Henry David Thoreau

When you immerse yourself in literature, you begin a journey that will lead you to the greatest writers that have walked the earth. Their degree of greatness will vary according to how much their work impacts you and, as such, I was awestruck by the works of Henry David Thoreau, one of my heroes. Born on July 12, 1817 in Concord, Massachusetts, Thoreau was and is one of the most important people you may not have heard of, but whose importance was paramount to us all. Educated at Harvard University, Thoreau refused to pay five dollars for his diploma and, nonetheless, embarked on a life in which he would become a writer, poet, abolitionist, philosopher, and transcendentalist. That last one is a mouth full; transcendentalism was a movement of protest against society and common culture with new intellectual ideas in religion, literature, and philosophy. It is said that Ralph Waldo Emerson, another of my heroes, started this movement and Thoreau and others joined later.

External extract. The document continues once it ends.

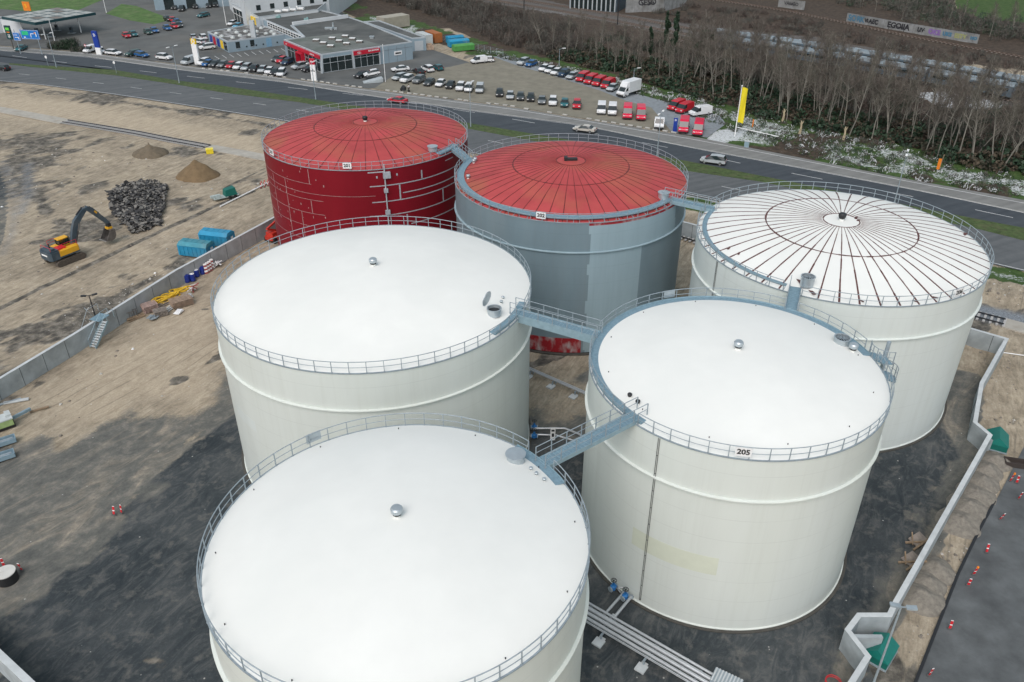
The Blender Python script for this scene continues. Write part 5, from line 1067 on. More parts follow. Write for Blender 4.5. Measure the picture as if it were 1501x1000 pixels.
row([(767.5, 94.5, 'silver', U_), (778.5, 97, 'blue', H)], (-11, 4), (-11, 4), 'at the back of the gravel lot on the blue grey chippings', 'cars at the back of the lot')
row([(798, 103.5, 'white', H), (806.5, 106, 'white', H), (815.5, 109, 'white', H), (826.5, 111.5, 'dark blue', U_), (838.5, 115, 'silver', H)], (-11, 5), (-11, 5), 'in the back row left of the red vans', 'cars at the back of the lot')
row([(854, 118, 'red', LV), (866, 121.5, 'red', LV), (878, 124.5, 'red', LV), (891, 128, 'red', LV)], (-13, 7), (-13, 7), 'in the back row beside the box truck', 'red vans in the back row')
row([(897.5, 132.5, 'silver', H)], (-9, 5), (-9, 5), 'squeezed between the red vans and the box truck', None)
row([(881.5, 164.5, 'white', LV), (897.5, 166, 'white', LV)], (-1, 8), (-1, 8), 'facing the road beside the red front vans', 'white vans facing the road')
row([(919.5, 171, 'crimson', PV), (939, 173, 'crimson', PV)], (-.5, 8), (.5, 8), 'facing the road left of the flatbed truck', 'crimson vans facing the road')
row([(1002, 191, 'crimson', PV), (1023, 195, 'crimson', PV)], (-1.5, 8), (-2, 8), 'facing the road right of the blue sign', 'crimson vans facing the road')
row([(991, 160, 'red', LV), (1003, 164, 'red', LV)], (-13, 5), (-13, 5), 'at the lot end near the wood', 'red vans near the wood'); row([(1026, 169, 'white', LV)], (-14, 2), (-14, 2), 'at the right end of the lot beside two red vans', None)
# petrol station side
row([(133, 76.5, 'white', V_), (149, 77.5, 'white', H), (167, 80.5, 'white', E_)], (-9, 3), (11, 1), 'around the tall blue sign by the footpath', 'cars by the blue sign')
row([(196, 81.5, 'green', E_), (208.5, 83.5, 'blue', E_)], (-10, 2), (11, 2), 'by the footpath between the blue and yellow signs', None); row([(241.5, 87.5, 'white', U_)], (11, 1), (11, 1), 'by the footpath left of the yellow topped sign', None)
row([(186, 55, 'red', H), (196.5, 53, 'teal', H), (217.5, 50, 'green', H), (227, 47.5, 'blue', H), (245.5, 44, 'blue', H), (256, 41, 'red', H), (262.5, 39.5, 'dark grey', H)], (8, 4), (8, 4), 'in the slanting row before the grass triangle', 'cars by the grass triangle')
row([(246.5, 30.5, 'black', H), (254, 32, 'red', H), (260.5, 35, 'blue', H)], (8, 3), (8, 3), 'at the upper end by the grass triangle', 'cars by the grass triangle')
row([(257, 13.5, 'black', H), (267, 16, 'black', P_), (287, 12, 'black', H), (306, 11, 'black', H), (316, 10, 'black', U_)], (-8, 5), (3, 5), 'along the blue grey hall at the top', 'cars along the hall'); row([(298.5, 25, 'teal', E_)], (-9, 2), (-9, 2), 'standing alone on the yard before the blue grey hall', None)
row([(341, 37, 'white', H), (349, 41, 'lightblue', H)], (-9, 3), (-9, 3), 'beside the yellow wall panel', None)
row([(284, 57, 'silver', H), (298, 58, 'white', U_), (292, 64, 'white', E_), (304, 72.5, 'white', U_)], (-3, -6), (-9, 1), 'left of the low showroom', 'cars left of the low showroom')
row([(407.5, 89.5, 'dark grey', H), (413.5, 91.5, 'red', H), (422, 94, 'dark blue', E_)], (-10, 4), (-10, 4), 'beside the red showroom entrance', 'cars beside the red showroom'); row([(440, 101, 'silver', U_), (454, 104.5, 'black', H)], (-10, 2), (-10, 2), 'before the glass corner of the red showroom', 'cars beside the red showroom'); row([(452, 97, 'white', H)], (-10, -2), (-10, -2), 'behind the red topped sign', None)
row([(531, 113, 'black', S_)], (-10, 3), (-10, 3), 'by the white flagpole right of the red showroom', None)
row([(486, 8, 'crimson', H)], (8, 0), (8, 0), 'behind the bright blue wall at the top', None)
# traffic on the road
def traffic(u, v, du, dv, c, k, lab): car(k, c, G(u, v)+Vector((0, 0, .04)), heading(u, v, du, dv), lab, 'car')
traffic(6, 103, -14, -3, 'black', H, 'black car driving off the left edge on the near carriageway'); traffic(583, 151, -14, -2, 'red', S_, 'red car driving on the far carriageway behind the red tank'); traffic(857, 193.5, -15, -2, 'beige', S_, 'beige saloon driving on the road below the white vans'); traffic(1045, 240, -15, -2, 'silver', P_, 'silver people carrier driving on the road near the white striped tank'); traffic(32, 74, -9, 4, 'teal', S_, 'teal saloon turning out of the petrol station')
for k, v in list(PROTO.items()):
    if not USED[k]:
        for c in list(v.children): bpy.data.objects.remove(c)
        bpy.data.objects.remove(v)
# trucks
def truck_cab(t, x, W, paint):
    mb = MB(); P = [(x, .45), (x+.05, 1.05), (x-.45, 1.35), (x-1.1, 2.2), (x-2.0, 2.28), (x-2.0, .45)]; profile_xz(mb, P, -W/2, W/2); mb.build('cab', paint, t)
    mb = MB(); d = Vector((x-1.08, 0, 2.14))-Vector((x-.47, 0, 1.38)); mb.add([(x-.44, -W*.44, 1.40), (x-.44, W*.44, 1.40), (x-1.06, W*.42, 2.17), (x-1.06, -W*.42, 2.17)], [(0, 1, 2, 3)])
    for s in (-1, 1): mb.add([(x-.75, s*(W/2+.006), 1.42), (x-1.75, s*(W/2+.006), 1.42), (x-1.75, s*(W/2+.006), 2.1), (x-1.15, s*(W/2+.006), 2.1)], [(0, 1, 2, 3)])
    mb.build('glazing', M_glass, t); MB().box((x+.03, 0, .55), (.12, W*.98, .4)).build('bumper', M_trim, t)
    for s in (-1, 1): MB().box((x+.02, s*W*.37, .95), (.1, .35, .2)).build('headlight', M_lampw, t)
def wheels(t, xs, W, r=.38):
    for x in xs:
        for s in (-1, 1): MB().tube([(x, s*(W/2-.28), r), (x, s*(W/2-.02), r)], r, 16).tube([(x, s*(W/2-.03), r), (x, s*(W/2), r)], r*.6, 12, 1).build('wheel', [M_tyre, M_rim], t)
p = G(921, 139.5); t = thing('box_truck', 'white box truck in the back row, taller than the red vans', 'truck', p, heading(921, 139, -16, 5)); truck_cab(t, 3.3, 2.05, PAINT['white']); wheels(t, (2.4, -1.9), 2.1)
mb = MB(); mb.box((-1.0, 0, 2.15), (4.5, 2.25, 2.45)); mb.add([(1.25, -1.1, 2.3), (1.25, 1.1, 2.3), (1.25, 1.1, 3.36), (1.25, -1.1, 3.36), (2.3, -.95, 2.3), (2.3, .95, 2.3), (1.7, .9, 3.2), (1.7, -.9, 3.2)], [(0, 4, 7, 3), (1, 2, 6, 5), (4, 5, 6, 7), (3, 7, 6, 2), (0, 1, 5, 4)])
mb.build('cargo_box', mat('white box panel', (.7, .73, .74), .4, 0, .04), t); MB().box((-1, 0, .75), (4.6, 1.0, .25)).box((-3.1, 0, .6), (.1, 2.0, .2)).build('chassis', M_black, t)
p = G(966, 186); t = thing('flatbed_truck', 'white flatbed pickup truck facing the road among the crimson vans', 'truck', p, heading(966, 186, -1, 8)); truck_cab(t, 2.8, 1.95, PAINT['white']); wheels(t, (1.9, -1.4), 2.0, .36)
mb = MB(); mb.box((-1.0, 0, .95), (3.5, 2.0, .08)); 
for y in (-1, 1): mb.box((-1.0, y, 1.15), (3.5, .04, .4), m=1)
mb.box((.75, 0, 1.4), (.06, 2.0, .9), m=1); mb.box((-2.75, 0, 1.15), (.04, 2.0, .4), m=1); mb.build('load_bed', [M_steel, M_galv], t); MB().box((-.6, 0, .65), (4.4, .9, .25)).build('chassis', M_black, t)
# car on the display ramp
p = G(533, 113)
a = G(520, 121); t = thing('display_ramp', 'low grey display ramp with a white car on it by the flagpole', 'ramp', G(548, 120), heading(548, 120, -14, 1)); mb = MB(); profile_xz(mb, [(2.6, 0), (-2.2, 0), (-2.2, .9), (-1.8, .9), (2.6, .1)], -1.1, 1.1); mb.build('ramp_body', M_concrete, t)
o = car(H, 'white', G(546, 115.5)+Vector((0, 0, .75)), heading(548, 120, -14, 1), 'white hatchback raised on the grey display ramp', 'car'); o.rotation_euler.y = R(7)
# cyclist with cargo pram
p = G(600, 134.5); yaw = heading(600, 134.5, -6, -1)
t = thing('cargo_bicycle', 'dark cargo bicycle with a covered box on the footpath behind the red tank', 'bicycle', G(594.5, 134.5), yaw)
MB().box((.55, 0, .65), (1.1, .65, .6)).add([(0, -.3, .95), (1.05, -.3, .95), (1.05, .3, .95), (0, .3, .95), (.25, 0, 1.45), (.75, 0, 1.45)], [(0, 1, 5, 4), (2, 3, 4, 5), (1, 2, 5), (3, 0, 4)]).build('box', mat('black canvas', (.02, .024, .028), .8), t)
for x in (-1.0, 1.3, ): MB().tube([(x, -.025, .33), (x, .025, .33)], .33, 18).build('wheel', M_tyre, t)
mb = MB(); mb.tube([(-1.0, 0, .33), (-.55, 0, .75), (0, 0, .6), (-.55, 0, .75), (-.5, 0, .95)], .03, 6); mb.tube([(-.05, 0, .5), (-.1, 0, 1.1), (-.2, -.28, 1.12)], .025, 6); mb.tube([(-.1, 0, 1.1), (-.2, .28, 1.12)], .025, 6); mb.box((-.55, 0, .98), (.26, .14, .06)); mb.build('frame', M_black, t)
def skinned(name, verts, edges, radii, m, parent):
    me = bpy.data.meshes.new(name); me.from_pydata(verts, edges, []); o = bpy.data.objects.new(name, me); COL.objects.link(o)
    md = o.modifiers.new('Skin', 'SKIN'); 
    for v, r in zip(me.skin_vertices[0].data, radii): v.radius = (r, r)
    me.skin_vertices[0].data[0].use_root = True
    sb = o.modifiers.new('Sub', 'SUBSURF'); sb.levels = sb.render_levels = 1
    dg = bpy.context.evaluated_depsgraph_get(); m2 = bpy.data.meshes.new_from_object(o.evaluated_get(dg)); o.modifiers.clear(); o.data = m2; bpy.data.meshes.remove(me)
    m2.materials.clear(); m2.materials.append(m); m2.polygons.foreach_set('use_smooth', [True]*len(m2.polygons)); o.parent = parent; return o
t = thing('person', 'person in a white jacket and dark trousers standing by the cargo bicycle', 'person', G(599.5, 134.5), yaw)
sk = mat('skin', (.45, .28, .2), .6)
V = [(0, 0, .95), (0, 0, 1.2), (0, 0, 1.42), (0, 0, 1.52), (.02, 0, 1.66), (0, -.19, 1.40), (.12, -.24, 1.15), (.36, -.2, 1.08), (.46, -.18, 1.10), (0, .19, 1.40), (.12, .24, 1.15), (.36, .2, 1.08), (.46, .18, 1.10), (0, -.09, .88), (.05, -.1, .48), (0, -.1, .07), (.16, -.1, .04), (0, .09, .88), (-.06, .1, .48), (-.1, .1, .07), (.06, .1, .04)]
Ed = [(0, 1), (1, 2), (2, 3), (3, 4), (2, 5), (5, 6), (6, 7), (7, 8), (2, 9), (9, 10), (10, 11), (11, 12), (0, 13), (13, 14), (14, 15), (15, 16), (0, 17), (17, 18), (18, 19), (19, 20)]
skinned('body', V, Ed, [.15, .15, .14, .06, .11, .07, .055, .045, .04, .07, .055, .045, .04, .09, .065, .05, .045, .09, .065, .05, .045], sk, t)
skinned('jacket', V[:3]+[V[5], V[6], V[7], V[9], V[10], V[11]], [(0, 1), (1, 2), (2, 3), (3, 4), (4, 5), (2, 6), (6, 7), (7, 8)], [.19, .18, .17, .1, .08, .07, .1, .08, .07], M_sign, t)
skinned('trousers', [V[0], V[13], V[14], V[15], V[17], V[18], V[19]], [(0, 1), (1, 2), (2, 3), (0, 4), (4, 5), (5, 6)], [.17, .11, .085, .075, .11, .085, .075], M_ink, t)
MB().lathe([(.115, 1.62), (.125, 1.70), (.10, 1.78), (.02, 1.81)], 14).build('hair', mat('dark hair', (.04, .03, .02), .8), t)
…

Walden and Civil Disobedience are Thoreau’s greatest works. I urge people to give them a shot, they are the works that influenced the people that you do know, like the great Russian writer, Leo Tolstoy, the practitioner of satyagraha, Mahatma Gandhi, and civil rights activist Martin Luther King, Jr. In his essay, Civil Disobedience, Thoreau argues what many feel today: “I ask for, not at once no government, but at once a better government”-things that would eventually even lead him to prison on one occasion. In Walden, he is a naturalist and writes about personal independence, social experiment, voyage of spiritual finding, and guide for self reliance. Thoreau lived by himself in a cabin and tested simple living, isolating himself from society to get a better understanding of it. The following are Thoreau quotes from both works I mention:
“Things do not change; we change.”
“Do not be too moral. You may cheat yourself out of much life. Aim above morality. Be not simply good; be good for something.”
“Books are the treasured wealth of the world and the fit inheritance of generations and nations.”
“Do not worry if you have built your castles in the air. They are where they should be. Now put the foundations under them.”
“It’s not what you look at that matters, it’s what you see.”
“The greatest compliment that was ever paid me was when one asked me what I thought, and attended to my answer.”
“If misery loves company, misery has company enough.”
“If the machine of government is of such a nature that it requires you to be the agent of injustice to another, then, I say, break the law.”
“Disobedience is the true foundation of liberty. The obedient must be slaves.”
Hope you enjoyed them.
June 2nd, 2009 at 2:37 pm
The hardest part was selecting the quotes, the man has so many that it is ridiculous!
It is sad that people are “slaves” and fail to fight for change (and I’m not talking about ridiculous Obama change) Most of society settle for less and have no guts to fight for true liberty. True change is achieved by questioning current social affairs and DOING something about it. They say one man cannot change the world, yet history is full of men who have, even after death.
June 2nd, 2009 at 11:41 am
Great list of quotes! It’s just sad that we don’t see this in our current state of social affairs.